First, a Word (and Photo) About the Miami Heat

First, my son Michael always accuses me of leaving athletic events early to beat the traffic.  Proof positive I stayed to the final gun of last night's Miami Heat 2-point victory over the Portland Trail Blazers.  The photo is Chris Bosh's last second block of Damian Lillard's shot.  If you look closely, you can see me in the brown jacket just behind Lillard's airborne right foot.  And if you look in the second row to the left, you can spot  Mitchell Kaplan (black shirt, beard), owner of the legendary Books & Books, here in Coral Gables and elsewhere.

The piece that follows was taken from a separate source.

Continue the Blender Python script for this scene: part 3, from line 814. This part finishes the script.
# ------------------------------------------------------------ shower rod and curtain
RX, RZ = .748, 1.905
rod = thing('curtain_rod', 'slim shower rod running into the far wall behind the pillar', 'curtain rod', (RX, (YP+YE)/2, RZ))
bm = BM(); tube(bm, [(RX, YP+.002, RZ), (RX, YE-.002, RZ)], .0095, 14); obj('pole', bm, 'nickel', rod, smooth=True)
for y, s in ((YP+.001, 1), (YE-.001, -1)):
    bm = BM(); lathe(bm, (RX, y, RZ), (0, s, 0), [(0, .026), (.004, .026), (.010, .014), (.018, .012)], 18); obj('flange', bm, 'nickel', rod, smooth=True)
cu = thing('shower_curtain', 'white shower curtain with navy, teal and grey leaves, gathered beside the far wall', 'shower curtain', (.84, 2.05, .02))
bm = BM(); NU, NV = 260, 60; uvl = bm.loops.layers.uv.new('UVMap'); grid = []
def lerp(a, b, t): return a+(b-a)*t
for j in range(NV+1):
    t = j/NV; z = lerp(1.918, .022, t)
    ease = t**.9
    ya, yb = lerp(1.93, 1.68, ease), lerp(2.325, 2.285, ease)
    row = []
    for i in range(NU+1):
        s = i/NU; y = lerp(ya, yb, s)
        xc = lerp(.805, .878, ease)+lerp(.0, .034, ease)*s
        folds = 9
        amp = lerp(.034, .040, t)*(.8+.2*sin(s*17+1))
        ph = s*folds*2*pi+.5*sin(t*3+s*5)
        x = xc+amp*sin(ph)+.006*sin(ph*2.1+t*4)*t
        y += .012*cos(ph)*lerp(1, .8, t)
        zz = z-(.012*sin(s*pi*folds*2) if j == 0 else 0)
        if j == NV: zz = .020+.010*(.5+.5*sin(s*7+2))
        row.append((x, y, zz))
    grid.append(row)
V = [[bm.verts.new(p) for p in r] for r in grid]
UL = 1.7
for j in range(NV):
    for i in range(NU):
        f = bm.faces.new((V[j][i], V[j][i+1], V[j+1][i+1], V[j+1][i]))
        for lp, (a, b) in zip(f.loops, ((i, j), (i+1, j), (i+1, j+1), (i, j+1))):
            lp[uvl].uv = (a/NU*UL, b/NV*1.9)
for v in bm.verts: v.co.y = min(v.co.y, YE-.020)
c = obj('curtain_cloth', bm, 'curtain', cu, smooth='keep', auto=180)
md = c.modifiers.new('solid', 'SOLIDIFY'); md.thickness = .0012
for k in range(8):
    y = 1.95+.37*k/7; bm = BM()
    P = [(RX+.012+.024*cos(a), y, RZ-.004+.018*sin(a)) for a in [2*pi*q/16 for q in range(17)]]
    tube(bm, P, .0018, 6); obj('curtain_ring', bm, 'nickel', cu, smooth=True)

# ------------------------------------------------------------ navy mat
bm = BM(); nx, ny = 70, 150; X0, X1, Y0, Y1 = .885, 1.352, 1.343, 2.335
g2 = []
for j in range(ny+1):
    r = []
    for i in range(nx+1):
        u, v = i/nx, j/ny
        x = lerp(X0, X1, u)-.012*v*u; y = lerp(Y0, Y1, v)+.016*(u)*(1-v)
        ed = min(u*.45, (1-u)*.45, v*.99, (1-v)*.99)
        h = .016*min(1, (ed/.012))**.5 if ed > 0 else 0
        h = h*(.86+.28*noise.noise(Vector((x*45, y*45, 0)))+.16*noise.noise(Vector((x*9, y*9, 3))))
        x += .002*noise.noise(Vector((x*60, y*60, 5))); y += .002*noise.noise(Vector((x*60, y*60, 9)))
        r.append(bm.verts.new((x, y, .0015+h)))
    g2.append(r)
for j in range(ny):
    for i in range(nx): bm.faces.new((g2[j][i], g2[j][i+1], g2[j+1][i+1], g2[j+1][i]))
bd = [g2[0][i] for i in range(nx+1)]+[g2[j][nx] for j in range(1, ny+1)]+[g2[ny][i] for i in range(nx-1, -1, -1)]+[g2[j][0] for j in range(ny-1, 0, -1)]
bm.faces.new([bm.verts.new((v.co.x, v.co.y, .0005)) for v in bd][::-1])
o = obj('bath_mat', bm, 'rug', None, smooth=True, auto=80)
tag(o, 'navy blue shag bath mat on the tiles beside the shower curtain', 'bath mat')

Mark Twain Would Love the Miami Heat

Opening Lines:  Next in my series of opening lines I love. The opener of Mark Twain's "Adventures of Huckleberry Finn is well known. Not only does it make us wonder about the narrator, it PLUGS Twain's earlier novel. Now, that's chutzpah. In fact, Twain, much like Dickens, was a helluva self-promoter. Here's the line:
"You don't know about me without you have read a book by the name of The Adventures of Tom Sawyer; but that ain't no matter."

What Would the Duke Think of Birdman's Tattoos?

I don't know what John Wayne would think of Chris Andersen's heavily tattooed body? I imagine he would not like it as much as Mark Twain would.
This is brought to mind because today's New York Times has a MAJOR review of pal Scott Eyman's new biography, "John Wayne: The Life and Legend." There are surprises:
He was a heavy smoker and hard drinker, like many of his characters, but also an avid chess player and book lover who could quote Shakespeare and Dickens (and who, Mr. Eyman reports, “had a surprising taste for Tolkien”). He collected Eastern woodblock prints and kachina dolls, and his impoverished childhood left him with a love of catalog shopping, buying so many presents for his children and friends that “mail order packages would arrive in bunches, 10 or 20 at a time.”
I was never a huge fan of The Duke...or his acting. And while this infuriates many of my friends, I just hate "The Searchers,"  and not just for its blatant racism.  But that's a subject for another day.